§ WHAT THE TASK REQUIRES
Please, without the pictures, retype exactly the lines from the start of the material through the line that holds "def side_top(y): return".

/---

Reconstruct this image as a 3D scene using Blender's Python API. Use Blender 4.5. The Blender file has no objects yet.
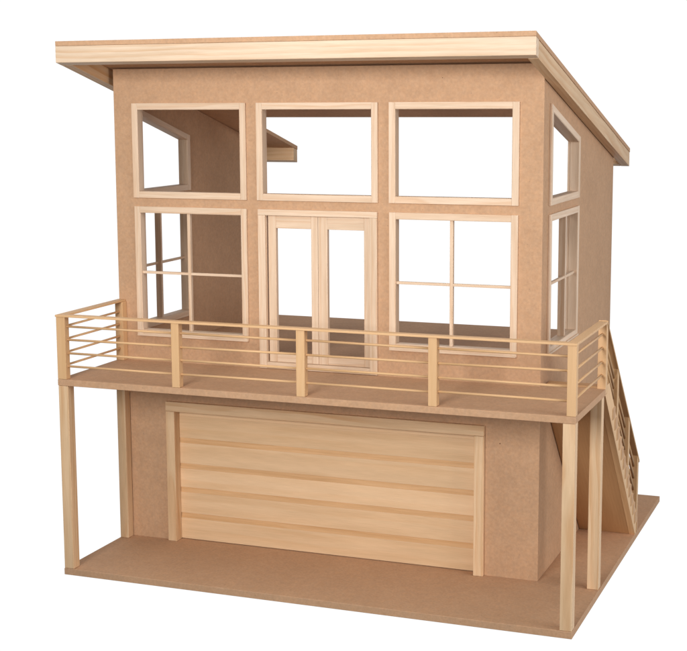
import bpy, bmesh, math, random
from mathutils import Vector, Matrix
random.seed(7)
scene = bpy.context.scene
COL = scene.collection

# ------------------------------------------------------------------ measures (metres)
W, D, TB = 0.660, 0.6057, 0.0085            # base board
ZD, TD = 0.2467, 0.0081                     # deck top and thickness
HX0, HX1, HY0, HY1, T = 0.0004, 0.5819, 0.1573, 0.5925, 0.009
RX0, RX1, RY0, RY1 = -0.0232, 0.5959, 0.0570, 0.6474
RZ0, RZ1, HF, TM = 0.66755, 0.51863, 0.0267, 0.0059
SL = (RZ1 - RZ0) / (RY1 - RY0)
def roof_top(y): return RZ0 + SL * (y - RY0)
def roof_under(y): return roof_top(y) - TM
def roof_low(y): return roof_top(y) - HF
ZT, ZB, LT, LB = 0.5896, 0.4656, 0.4543, 0.2808
XS = [0.0283, 0.1932, 0.2080, 0.3730, 0.3876, 0.5526]
DL, DR, DB = 0.2092, 0.3722, ZD + 0.0008
S0, S1 = 0.1873, 0.3512
def side_top(y): return 0.5871 + (0.5430 - 0.5871) * (y - S0) / (S1 - S0)

# ------------------------------------------------------------------ materials
def nt(name):
    m = bpy.data.materials.new(name); m.use_nodes = True
    t = m.node_tree; b = t.nodes['Principled BSDF']
    return m, t, b
def N(t, kind, **kw):
    n = t.nodes.new(kind)
    for k, v in kw.items():
        if k in n.inputs: n.inputs[k].default_value = v
        else: setattr(n, k, v)
    return n
def math_(t, op, a, b=None, clamp=False):
    n = t.nodes.new('ShaderNodeMath'); n.operation = op; n.use_clamp = clamp
    for i, v in enumerate((a, b)):
        if v is None: continue
        if isinstance(v, (int, float)): n.inputs[i].default_value = v
        else: t.links.new(v, n.inputs[i])
    return n.outputs[0]
def mapr(t, v, a, b, c, d, smooth=False):
    n = t.nodes.new('ShaderNodeMapRange'); n.interpolation_type = 'SMOOTHSTEP' if smooth else 'LINEAR'
    t.links.new(v, n.inputs[0])
    for i, x in enumerate((a, b, c, d)): n.inputs[i + 1].default_value = x
    return n.outputs[0]
def mixc(t, f, a, b, mode='MIX'):
    n = t.nodes.new('ShaderNodeMix'); n.data_type = 'RGBA'; n.blend_type = mode
    if isinstance(f, (int, float)): n.inputs[0].default_value = f
    else: t.links.new(f, n.inputs[0])
    for i, v in ((6, a), (7, b)):
        if isinstance(v, tuple): n.inputs[i].default_value = (*v, 1)
        else: t.links.new(v, n.inputs[i])
    return n.outputs[2]

def wood(name, light, dark, ring=1.0, pitch=0.0042, rough=0.55, fibre=0.10):
    """Solid wood: rings about a far pith, fine fibres along each board, a tone for each board."""
    m, t, b = nt(name); L = t.links.new
    u1 = N(t, 'ShaderNodeUVMap', uv_map='grain'); u2 = N(t, 'ShaderNodeUVMap', uv_map='depth_tone')
    s1 = N(t, 'ShaderNodeSeparateXYZ'); s2 = N(t, 'ShaderNodeSeparateXYZ')
    L(u1.outputs[0], s1.inputs[0]); L(u2.outputs[0], s2.inputs[0])
    a, c, dd, tone = s1.outputs[0], s1.outputs[1], s2.outputs[0], s2.outputs[1]
    def vec(ka, kc):
        n = N(t, 'ShaderNodeCombineXYZ')
        L(math_(t, 'MULTIPLY', a, ka), n.inputs[0]); L(math_(t, 'MULTIPLY', c, kc), n.inputs[1]); L(math_(t, 'MULTIPLY', dd, kc), n.inputs[2])
        return n.outputs[0]
    def noise(ka, kc, det=3.0):
        n = N(t, 'ShaderNodeTexNoise', Scale=1.0, Detail=det); L(vec(ka, kc), n.inputs['Vector']); return n.outputs[0]
    r = math_(t, 'SQRT', math_(t, 'ADD', math_(t, 'MULTIPLY', c, c), math_(t, 'MULTIPLY', dd, dd)))
    r = math_(t, 'ADD', r, math_(t, 'MULTIPLY', math_(t, 'SUBTRACT', noise(4.5, 28, 2.0), 0.5), 0.016))
    ph = math_(t, 'FRACT', math_(t, 'DIVIDE', r, pitch))
    up = mapr(t, ph, 0.15, 0.86, 0, 1, True); dn = mapr(t, ph, 0.86, 1.0, 1, 0, True)
    g = math_(t, 'MULTIPLY', up, dn)
    g = math_(t, 'MULTIPLY', g, mapr(t, noise(6, 60), 0.32, 0.68, 0.15, 1.0))
    col = mixc(t, math_(t, 'MULTIPLY', g, 0.62 * ring, True), light, dark)
    fb = mapr(t, noise(45, 1500, 4.0), 0.25, 0.75, 1 - fibre, 1 + fibre * 0.6)
    pt = mapr(t, noise(9, 90, 3.0), 0.3, 0.7, 1 - fibre * 0.8, 1 + fibre * 0.5)
    k = math_(t, 'MULTIPLY', math_(t, 'MULTIPLY', fb, pt), tone)
    kk = N(t, 'ShaderNodeCombineXYZ')
    L(k, kk.inputs[0]); L(math_(t, 'POWER', k, 1.12), kk.inputs[1]); L(math_(t, 'POWER', k, 1.35), kk.inputs[2])
    col = mixc(t, 1.0, col, kk.outputs[0], 'MULTIPLY')
    L(col, b.inputs['Base Color'])
    b.inputs['Roughness'].default_value = rough
    b.inputs['Specular IOR Level'].default_value = 0.28
    bp = N(t, 'ShaderNodeBump', Strength=0.10, Distance=0.0004)
    L(noise(45, 1500, 4.0), bp.inputs['Height']); L(bp.outputs[0], b.inputs['Normal'])
    return m

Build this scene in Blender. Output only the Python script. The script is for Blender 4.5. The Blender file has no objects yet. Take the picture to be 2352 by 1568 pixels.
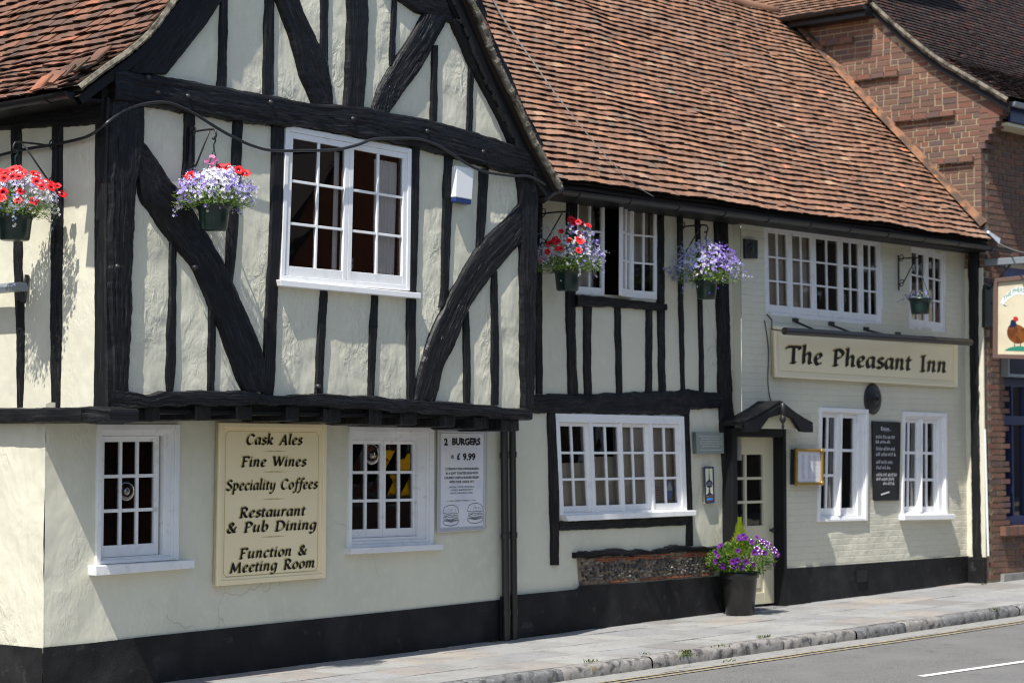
import bpy, math, random
import numpy as np
from mathutils import Vector, Matrix, noise
random.seed(7)
S = bpy.context.scene
COL = S.collection
D2R = math.radians
# ------------------------------------------------------------------ camera
FPX, CX, CY = 5083.0, 1176.0, 784.0            # focal length and centre for a 2352 px wide frame
PITCH = math.atan2(256.0, FPX)
_n = math.hypot(.747, .665)
FH = (.747 / _n, .665 / _n)
RT = Vector((FH[1], -FH[0], 0))
FW = Vector((FH[0] * math.cos(PITCH), FH[1] * math.cos(PITCH), math.sin(PITCH)))
UP = RT.cross(FW)
CAM = Vector((-11.27, -15.27, 2.035))
cd = bpy.data.cameras.new('camera')
cam = bpy.data.objects.new('camera', cd); COL.objects.link(cam)
cam.location = CAM
cam.rotation_euler = FW.to_track_quat('-Z', 'Y').to_euler()
cd.sensor_width = 36.0
cd.lens = 36.0 * FPX / 2352.0
cd.clip_end = 1000
cd.dof.use_dof = True
cd.dof.focus_distance = 19.2
cd.dof.aperture_fstop = 2.2
S.camera = cam
# ------------------------------------------------------------------ world, sun, exposure
SUN = Vector((.565, .185, -1.0)).normalized()     # direction the light travels
W = bpy.data.worlds.new('World'); S.world = W; W.use_nodes = True
wn = W.node_tree
sky = wn.nodes.new('ShaderNodeTexSky'); sky.sky_type = 'NISHITA'; sky.sun_disc = False
sky.sun_elevation = math.asin(-SUN.z)
sky.sun_rotation = math.atan2(-SUN.x, -SUN.y)
bg = wn.nodes['Background']; bg.inputs['Strength'].default_value = .122
wn.links.new(sky.outputs[0], bg.inputs['Color'])
sd = bpy.data.lights.new('sun', 'SUN'); sd.energy = 4.45; sd.angle = D2R(.5); sd.color = (1, .955, .88)
so = bpy.data.objects.new('sun', sd); COL.objects.link(so)
so.rotation_euler = SUN.to_track_quat('-Z', 'Y').to_euler()
S.view_settings.view_transform = 'Standard'; S.view_settings.look = 'None'
S.view_settings.exposure = .62; S.view_settings.gamma = 1
S.cycles.max_bounces = 8; S.cycles.transparent_max_bounces = 12
S.cycles.use_denoising = True; S.cycles.filter_width = 1.15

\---

§ RESULT OF THIS EXERCISE
Reconstruct this image as a 3D scene using Blender's Python API. Use Blender 4.5. The Blender file has no objects yet.
import bpy, bmesh, math, random
from mathutils import Vector, Matrix
random.seed(7)
scene = bpy.context.scene
COL = scene.collection

# ------------------------------------------------------------------ measures (metres)
W, D, TB = 0.660, 0.6057, 0.0085            # base board
ZD, TD = 0.2467, 0.0081                     # deck top and thickness
HX0, HX1, HY0, HY1, T = 0.0004, 0.5819, 0.1573, 0.5925, 0.009
RX0, RX1, RY0, RY1 = -0.0232, 0.5959, 0.0570, 0.6474
RZ0, RZ1, HF, TM = 0.66755, 0.51863, 0.0267, 0.0059
SL = (RZ1 - RZ0) / (RY1 - RY0)
def roof_top(y): return RZ0 + SL * (y - RY0)
def roof_under(y): return roof_top(y) - TM
def roof_low(y): return roof_top(y) - HF
ZT, ZB, LT, LB = 0.5896, 0.4656, 0.4543, 0.2808
XS = [0.0283, 0.1932, 0.2080, 0.3730, 0.3876, 0.5526]
DL, DR, DB = 0.2092, 0.3722, ZD + 0.0008
S0, S1 = 0.1873, 0.3512
def side_top(y): return 0.5871 + (0.5430 - 0.5871) * (y - S0) / (S1 - S0)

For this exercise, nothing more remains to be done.